● **WRITTEN INSTRUCTION**: Begin at the first line below and copy each line exactly, ending with the line where "return (SP + cy * CP) / (CP - cy * SP)" appears.

● **DATA LINES**:
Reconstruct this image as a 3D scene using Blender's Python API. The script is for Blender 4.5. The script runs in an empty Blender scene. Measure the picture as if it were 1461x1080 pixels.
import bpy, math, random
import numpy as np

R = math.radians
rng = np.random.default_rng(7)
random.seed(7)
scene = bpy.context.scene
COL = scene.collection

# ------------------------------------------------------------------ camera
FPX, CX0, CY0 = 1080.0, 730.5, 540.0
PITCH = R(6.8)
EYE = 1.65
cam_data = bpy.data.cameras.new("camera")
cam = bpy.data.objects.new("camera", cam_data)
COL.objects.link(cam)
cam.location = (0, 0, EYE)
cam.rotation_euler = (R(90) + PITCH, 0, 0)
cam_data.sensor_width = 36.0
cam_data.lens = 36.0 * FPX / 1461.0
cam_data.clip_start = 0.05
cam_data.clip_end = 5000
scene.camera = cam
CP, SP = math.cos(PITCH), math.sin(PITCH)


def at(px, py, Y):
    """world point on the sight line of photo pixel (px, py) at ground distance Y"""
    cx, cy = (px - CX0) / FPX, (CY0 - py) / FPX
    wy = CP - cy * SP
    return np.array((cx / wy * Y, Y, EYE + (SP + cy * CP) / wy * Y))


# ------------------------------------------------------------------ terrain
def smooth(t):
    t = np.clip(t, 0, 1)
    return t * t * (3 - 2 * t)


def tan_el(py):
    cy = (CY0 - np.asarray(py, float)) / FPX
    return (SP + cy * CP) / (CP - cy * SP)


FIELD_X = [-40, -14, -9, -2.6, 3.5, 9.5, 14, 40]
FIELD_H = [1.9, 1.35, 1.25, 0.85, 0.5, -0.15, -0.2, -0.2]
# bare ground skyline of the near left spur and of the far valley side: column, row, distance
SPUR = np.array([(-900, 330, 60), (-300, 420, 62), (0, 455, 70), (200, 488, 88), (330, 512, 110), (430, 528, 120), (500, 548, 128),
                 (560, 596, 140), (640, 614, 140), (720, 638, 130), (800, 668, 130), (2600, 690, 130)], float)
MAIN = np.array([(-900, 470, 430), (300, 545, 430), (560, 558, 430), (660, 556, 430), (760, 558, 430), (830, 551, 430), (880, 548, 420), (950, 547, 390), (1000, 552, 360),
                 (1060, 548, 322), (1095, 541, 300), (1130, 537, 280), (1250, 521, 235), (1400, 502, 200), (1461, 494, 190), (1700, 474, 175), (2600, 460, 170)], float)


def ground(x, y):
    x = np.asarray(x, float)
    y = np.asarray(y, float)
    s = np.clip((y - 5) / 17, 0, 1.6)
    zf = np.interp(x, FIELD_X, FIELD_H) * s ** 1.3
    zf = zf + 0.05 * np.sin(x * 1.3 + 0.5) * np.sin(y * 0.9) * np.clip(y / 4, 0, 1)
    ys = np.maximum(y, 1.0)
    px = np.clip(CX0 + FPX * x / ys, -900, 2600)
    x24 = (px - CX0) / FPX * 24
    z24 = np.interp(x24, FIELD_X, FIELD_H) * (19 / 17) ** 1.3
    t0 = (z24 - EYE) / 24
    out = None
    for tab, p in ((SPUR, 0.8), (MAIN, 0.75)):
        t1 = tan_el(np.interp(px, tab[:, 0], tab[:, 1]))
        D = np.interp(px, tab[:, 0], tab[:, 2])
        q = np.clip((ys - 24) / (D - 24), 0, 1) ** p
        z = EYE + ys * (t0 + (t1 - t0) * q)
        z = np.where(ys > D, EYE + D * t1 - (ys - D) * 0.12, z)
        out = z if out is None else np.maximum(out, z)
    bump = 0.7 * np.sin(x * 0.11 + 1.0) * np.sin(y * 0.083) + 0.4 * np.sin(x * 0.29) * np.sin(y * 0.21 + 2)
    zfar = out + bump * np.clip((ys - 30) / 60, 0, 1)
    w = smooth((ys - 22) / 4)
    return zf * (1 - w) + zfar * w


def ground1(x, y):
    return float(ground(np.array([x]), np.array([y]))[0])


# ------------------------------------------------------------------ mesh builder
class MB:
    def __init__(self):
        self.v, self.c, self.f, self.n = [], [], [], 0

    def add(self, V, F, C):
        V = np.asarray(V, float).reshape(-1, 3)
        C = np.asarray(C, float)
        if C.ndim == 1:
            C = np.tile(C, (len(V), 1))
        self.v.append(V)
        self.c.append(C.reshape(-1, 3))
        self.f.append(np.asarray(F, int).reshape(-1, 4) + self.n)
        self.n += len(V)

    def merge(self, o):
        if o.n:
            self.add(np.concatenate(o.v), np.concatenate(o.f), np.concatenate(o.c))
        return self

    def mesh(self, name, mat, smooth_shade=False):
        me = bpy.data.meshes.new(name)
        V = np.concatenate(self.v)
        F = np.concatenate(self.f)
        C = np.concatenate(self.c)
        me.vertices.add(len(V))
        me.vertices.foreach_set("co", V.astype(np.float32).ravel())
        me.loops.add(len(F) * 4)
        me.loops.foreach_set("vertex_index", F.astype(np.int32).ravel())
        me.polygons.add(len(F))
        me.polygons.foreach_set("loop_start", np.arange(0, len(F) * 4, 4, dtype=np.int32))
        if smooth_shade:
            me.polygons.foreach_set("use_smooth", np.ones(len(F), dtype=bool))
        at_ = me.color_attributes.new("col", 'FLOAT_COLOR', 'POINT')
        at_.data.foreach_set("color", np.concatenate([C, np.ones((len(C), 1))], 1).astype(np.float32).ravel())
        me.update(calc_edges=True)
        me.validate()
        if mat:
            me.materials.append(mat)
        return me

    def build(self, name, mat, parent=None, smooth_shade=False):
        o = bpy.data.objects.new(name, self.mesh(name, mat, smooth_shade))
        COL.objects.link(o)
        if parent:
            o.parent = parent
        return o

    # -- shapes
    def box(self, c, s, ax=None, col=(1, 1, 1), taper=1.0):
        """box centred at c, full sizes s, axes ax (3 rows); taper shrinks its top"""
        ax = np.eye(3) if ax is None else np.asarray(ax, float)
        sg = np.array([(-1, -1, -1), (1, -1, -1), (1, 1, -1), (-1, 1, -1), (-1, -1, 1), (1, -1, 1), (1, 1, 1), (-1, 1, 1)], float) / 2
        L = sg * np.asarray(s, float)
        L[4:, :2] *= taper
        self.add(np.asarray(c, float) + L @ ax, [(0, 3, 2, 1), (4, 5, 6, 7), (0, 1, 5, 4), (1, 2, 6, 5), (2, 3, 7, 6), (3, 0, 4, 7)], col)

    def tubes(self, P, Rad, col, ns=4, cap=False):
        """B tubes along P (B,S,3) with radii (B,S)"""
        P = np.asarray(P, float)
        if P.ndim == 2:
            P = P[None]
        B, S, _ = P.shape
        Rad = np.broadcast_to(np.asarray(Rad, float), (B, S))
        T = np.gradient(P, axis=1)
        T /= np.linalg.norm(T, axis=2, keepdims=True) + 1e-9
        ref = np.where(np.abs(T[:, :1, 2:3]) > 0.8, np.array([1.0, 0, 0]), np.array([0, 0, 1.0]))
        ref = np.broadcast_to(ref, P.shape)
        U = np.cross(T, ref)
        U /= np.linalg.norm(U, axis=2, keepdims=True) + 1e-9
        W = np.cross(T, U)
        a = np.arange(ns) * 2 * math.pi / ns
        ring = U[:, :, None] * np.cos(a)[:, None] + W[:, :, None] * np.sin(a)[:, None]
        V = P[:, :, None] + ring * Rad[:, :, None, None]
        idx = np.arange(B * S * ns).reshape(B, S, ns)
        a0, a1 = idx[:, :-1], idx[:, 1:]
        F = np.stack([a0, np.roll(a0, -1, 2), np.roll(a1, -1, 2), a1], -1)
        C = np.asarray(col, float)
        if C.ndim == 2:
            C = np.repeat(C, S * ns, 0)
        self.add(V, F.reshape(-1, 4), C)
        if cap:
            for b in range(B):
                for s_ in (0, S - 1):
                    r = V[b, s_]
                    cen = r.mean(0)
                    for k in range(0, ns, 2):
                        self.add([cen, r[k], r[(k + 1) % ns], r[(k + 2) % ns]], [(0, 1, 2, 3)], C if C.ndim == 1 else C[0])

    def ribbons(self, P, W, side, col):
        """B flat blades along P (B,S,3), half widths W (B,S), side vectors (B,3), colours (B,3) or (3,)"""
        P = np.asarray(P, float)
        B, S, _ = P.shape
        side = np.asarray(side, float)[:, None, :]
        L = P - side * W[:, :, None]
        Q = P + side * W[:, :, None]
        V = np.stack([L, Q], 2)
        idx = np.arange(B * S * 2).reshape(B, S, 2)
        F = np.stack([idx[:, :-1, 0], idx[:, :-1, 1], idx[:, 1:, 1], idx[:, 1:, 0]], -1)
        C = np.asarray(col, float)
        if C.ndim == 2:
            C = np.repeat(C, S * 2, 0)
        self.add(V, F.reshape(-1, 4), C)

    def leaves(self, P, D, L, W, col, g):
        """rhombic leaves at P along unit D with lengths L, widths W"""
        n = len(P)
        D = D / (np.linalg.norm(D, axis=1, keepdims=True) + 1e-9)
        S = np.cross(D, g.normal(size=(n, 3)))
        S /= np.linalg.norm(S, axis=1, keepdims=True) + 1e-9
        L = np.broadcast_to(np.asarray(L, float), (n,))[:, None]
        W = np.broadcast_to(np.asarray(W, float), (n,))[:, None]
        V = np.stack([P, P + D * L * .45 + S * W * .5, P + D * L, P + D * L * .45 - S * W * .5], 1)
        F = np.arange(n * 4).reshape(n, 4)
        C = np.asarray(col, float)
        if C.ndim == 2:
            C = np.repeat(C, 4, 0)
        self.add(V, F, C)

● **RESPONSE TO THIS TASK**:
Reconstruct this image as a 3D scene using Blender's Python API. The script is for Blender 4.5. The script runs in an empty Blender scene. Measure the picture as if it were 1461x1080 pixels.
import bpy, math, random
import numpy as np

R = math.radians
rng = np.random.default_rng(7)
random.seed(7)
scene = bpy.context.scene
COL = scene.collection

# ------------------------------------------------------------------ camera
FPX, CX0, CY0 = 1080.0, 730.5, 540.0
PITCH = R(6.8)
EYE = 1.65
cam_data = bpy.data.cameras.new("camera")
cam = bpy.data.objects.new("camera", cam_data)
COL.objects.link(cam)
cam.location = (0, 0, EYE)
cam.rotation_euler = (R(90) + PITCH, 0, 0)
cam_data.sensor_width = 36.0
cam_data.lens = 36.0 * FPX / 1461.0
cam_data.clip_start = 0.05
cam_data.clip_end = 5000
scene.camera = cam
CP, SP = math.cos(PITCH), math.sin(PITCH)


def at(px, py, Y):
    """world point on the sight line of photo pixel (px, py) at ground distance Y"""
    cx, cy = (px - CX0) / FPX, (CY0 - py) / FPX
    wy = CP - cy * SP
    return np.array((cx / wy * Y, Y, EYE + (SP + cy * CP) / wy * Y))


# ------------------------------------------------------------------ terrain
def smooth(t):
    t = np.clip(t, 0, 1)
    return t * t * (3 - 2 * t)


def tan_el(py):
    cy = (CY0 - np.asarray(py, float)) / FPX
    return (SP + cy * CP) / (CP - cy * SP)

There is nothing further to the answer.